* _Requirement_: Leave out any pictures and transcribe all other data below exactly.
┌──
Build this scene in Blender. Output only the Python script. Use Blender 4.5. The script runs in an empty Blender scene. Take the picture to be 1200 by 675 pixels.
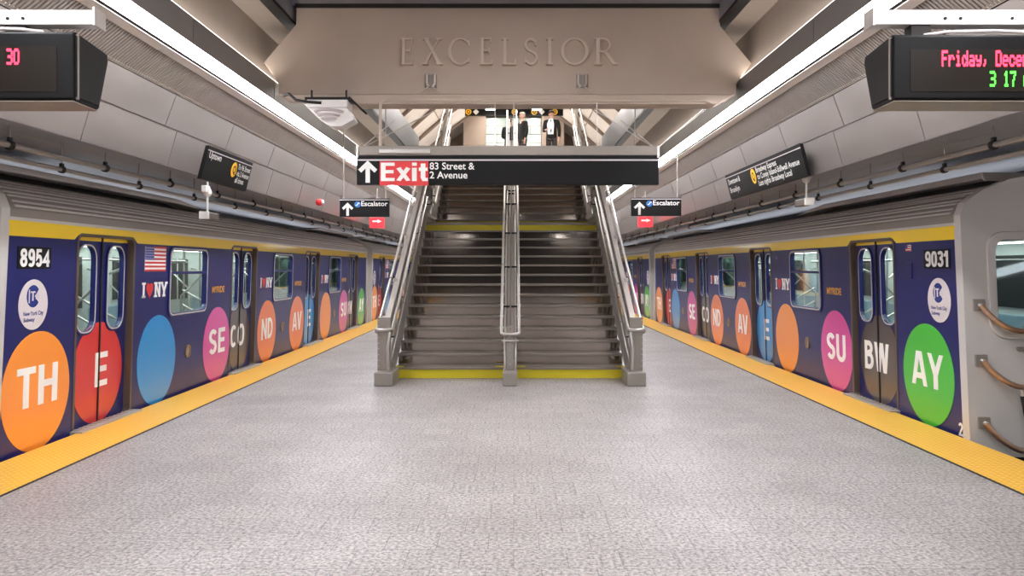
import bpy, bmesh, math, random
from math import sin, cos, pi, radians
from mathutils import Vector, geometry
random.seed(7)
scene = bpy.context.scene
COL = scene.collection
EYE = 1.63            # camera height above the platform

# ------------------------------------------------------------------ materials
def lin(c):
    f = lambda v: v / 12.92 if v <= .04045 else ((v + .055) / 1.055) ** 2.4
    return tuple(f(v / 255.0) for v in c) + (1.0,)

def mat(name, rgb, rough=.5, metal=0., coat=0., noise=0., nscale=3., stretch=(1, 1, 1), rvar=0., spec=.5, bump=0., bscale=80.):
    m = bpy.data.materials.new(name); m.use_nodes = True
    nt = m.node_tree; b = nt.nodes['Principled BSDF']
    c = lin(rgb)
    b.inputs['Base Color'].default_value = c
    b.inputs['Roughness'].default_value = rough
    b.inputs['Metallic'].default_value = metal
    b.inputs['Coat Weight'].default_value = coat
    b.inputs['Coat Roughness'].default_value = .08
    b.inputs['Specular IOR Level'].default_value = spec
    if noise or rvar or bump:
        tc = nt.nodes.new('ShaderNodeTexCoord'); mp = nt.nodes.new('ShaderNodeMapping')
        mp.inputs['Scale'].default_value = stretch
        nt.links.new(tc.outputs['Object'], mp.inputs['Vector'])
        n = nt.nodes.new('ShaderNodeTexNoise'); n.inputs['Scale'].default_value = nscale; n.inputs['Detail'].default_value = 6
        nt.links.new(mp.outputs[0], n.inputs['Vector'])
        if noise:
            r = nt.nodes.new('ShaderNodeMix'); r.data_type = 'RGBA'
            r.inputs[6].default_value = tuple(min(1, v * (1 - noise)) for v in c[:3]) + (1,)
            r.inputs[7].default_value = tuple(min(1, v * (1 + noise)) for v in c[:3]) + (1,)
            nt.links.new(n.outputs['Fac'], r.inputs[0]); nt.links.new(r.outputs[2], b.inputs['Base Color'])
        if rvar:
            mr = nt.nodes.new('ShaderNodeMapRange')
            mr.inputs[3].default_value = max(.02, rough - rvar); mr.inputs[4].default_value = rough + rvar
            nt.links.new(n.outputs['Fac'], mr.inputs[0]); nt.links.new(mr.outputs[0], b.inputs['Roughness'])
        if bump:
            n2 = nt.nodes.new('ShaderNodeTexNoise'); n2.inputs['Scale'].default_value = bscale; n2.inputs['Detail'].default_value = 3
            nt.links.new(mp.outputs[0], n2.inputs['Vector'])
            bp = nt.nodes.new('ShaderNodeBump'); bp.inputs['Strength'].default_value = bump; bp.inputs['Distance'].default_value = .01
            nt.links.new(n2.outputs['Fac'], bp.inputs['Height']); nt.links.new(bp.outputs[0], b.inputs['Normal'])
    return m

def emit(name, rgb, s):
    m = bpy.data.materials.new(name); m.use_nodes = True
    nt = m.node_tree; b = nt.nodes['Principled BSDF']
    b.inputs['Base Color'].default_value = lin(rgb)
    b.inputs['Emission Color'].default_value = lin(rgb)
    b.inputs['Emission Strength'].default_value = s
    return m

def glass(name, tint, gl=.16):
    m = bpy.data.materials.new(name); m.use_nodes = True
    nt = m.node_tree; nt.nodes.clear()
    out = nt.nodes.new('ShaderNodeOutputMaterial'); mx = nt.nodes.new('ShaderNodeMixShader')
    t = nt.nodes.new('ShaderNodeBsdfTransparent'); t.inputs[0].default_value = lin(tint)
    g = nt.nodes.new('ShaderNodeBsdfGlossy'); g.inputs['Roughness'].default_value = .03; g.inputs['Color'].default_value = (.9, .95, .95, 1)
    lw = nt.nodes.new('ShaderNodeLayerWeight'); lw.inputs[0].default_value = .5
    fr = nt.nodes.new('ShaderNodeMath'); fr.operation = 'POWER'; fr.inputs[1].default_value = 5
    nt.links.new(lw.outputs['Facing'], fr.inputs[0])
    ad = nt.nodes.new('ShaderNodeMath'); ad.operation = 'ADD'; ad.inputs[1].default_value = gl; ad.use_clamp = True
    nt.links.new(fr.outputs[0], ad.inputs[0]); nt.links.new(ad.outputs[0], mx.inputs[0])
    nt.links.new(t.outputs[0], mx.inputs[1]); nt.links.new(g.outputs[0], mx.inputs[2]); nt.links.new(mx.outputs[0], out.inputs[0])
    return m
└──
* _Task solution_:
Build this scene in Blender. Output only the Python script. Use Blender 4.5. The script runs in an empty Blender scene. Take the picture to be 1200 by 675 pixels.
import bpy, bmesh, math, random
from math import sin, cos, pi, radians
from mathutils import Vector, geometry
random.seed(7)
scene = bpy.context.scene
COL = scene.collection
EYE = 1.63            # camera height above the platform

# ------------------------------------------------------------------ materials
def lin(c):
    f = lambda v: v / 12.92 if v <= .04045 else ((v + .055) / 1.055) ** 2.4
    return tuple(f(v / 255.0) for v in c) + (1.0,)

def mat(name, rgb, rough=.5, metal=0., coat=0., noise=0., nscale=3., stretch=(1, 1, 1), rvar=0., spec=.5, bump=0., bscale=80.):
    m = bpy.data.materials.new(name); m.use_nodes = True
    nt = m.node_tree; b = nt.nodes['Principled BSDF']
    c = lin(rgb)
    b.inputs['Base Color'].default_value = c
    b.inputs['Roughness'].default_value = rough
    b.inputs['Metallic'].default_value = metal
    b.inputs['Coat Weight'].default_value = coat
    b.inputs['Coat Roughness'].default_value = .08
    b.inputs['Specular IOR Level'].default_value = spec
    if noise or rvar or bump:
        tc = nt.nodes.new('ShaderNodeTexCoord'); mp = nt.nodes.new('ShaderNodeMapping')
        mp.inputs['Scale'].default_value = stretch
        nt.links.new(tc.outputs['Object'], mp.inputs['Vector'])
        n = nt.nodes.new('ShaderNodeTexNoise'); n.inputs['Scale'].default_value = nscale; n.inputs['Detail'].default_value = 6
        nt.links.new(mp.outputs[0], n.inputs['Vector'])
        if noise:
            r = nt.nodes.new('ShaderNodeMix'); r.data_type = 'RGBA'
            r.inputs[6].default_value = tuple(min(1, v * (1 - noise)) for v in c[:3]) + (1,)
            r.inputs[7].default_value = tuple(min(1, v * (1 + noise)) for v in c[:3]) + (1,)
            nt.links.new(n.outputs['Fac'], r.inputs[0]); nt.links.new(r.outputs[2], b.inputs['Base Color'])
        if rvar:
            mr = nt.nodes.new('ShaderNodeMapRange')
            mr.inputs[3].default_value = max(.02, rough - rvar); mr.inputs[4].default_value = rough + rvar
            nt.links.new(n.outputs['Fac'], mr.inputs[0]); nt.links.new(mr.outputs[0], b.inputs['Roughness'])
        if bump:
            n2 = nt.nodes.new('ShaderNodeTexNoise'); n2.inputs['Scale'].default_value = bscale; n2.inputs['Detail'].default_value = 3
            nt.links.new(mp.outputs[0], n2.inputs['Vector'])
            bp = nt.nodes.new('ShaderNodeBump'); bp.inputs['Strength'].default_value = bump; bp.inputs['Distance'].default_value = .01
            nt.links.new(n2.outputs['Fac'], bp.inputs['Height']); nt.links.new(bp.outputs[0], b.inputs['Normal'])
    return m

def emit(name, rgb, s):
    m = bpy.data.materials.new(name); m.use_nodes = True
    nt = m.node_tree; b = nt.nodes['Principled BSDF']
    b.inputs['Base Color'].default_value = lin(rgb)
    b.inputs['Emission Color'].default_value = lin(rgb)
    b.inputs['Emission Strength'].default_value = s
    return m

def glass(name, tint, gl=.16):
    m = bpy.data.materials.new(name); m.use_nodes = True
    nt = m.node_tree; nt.nodes.clear()
    out = nt.nodes.new('ShaderNodeOutputMaterial'); mx = nt.nodes.new('ShaderNodeMixShader')
    t = nt.nodes.new('ShaderNodeBsdfTransparent'); t.inputs[0].default_value = lin(tint)
    g = nt.nodes.new('ShaderNodeBsdfGlossy'); g.inputs['Roughness'].default_value = .03; g.inputs['Color'].default_value = (.9, .95, .95, 1)
    lw = nt.nodes.new('ShaderNodeLayerWeight'); lw.inputs[0].default_value = .5
    fr = nt.nodes.new('ShaderNodeMath'); fr.operation = 'POWER'; fr.inputs[1].default_value = 5
    nt.links.new(lw.outputs['Facing'], fr.inputs[0])
    ad = nt.nodes.new('ShaderNodeMath'); ad.operation = 'ADD'; ad.inputs[1].default_value = gl; ad.use_clamp = True
    nt.links.new(fr.outputs[0], ad.inputs[0]); nt.links.new(ad.outputs[0], mx.inputs[0])
    nt.links.new(t.outputs[0], mx.inputs[1]); nt.links.new(g.outputs[0], mx.inputs[2]); nt.links.new(mx.outputs[0], out.inputs[0])
    return m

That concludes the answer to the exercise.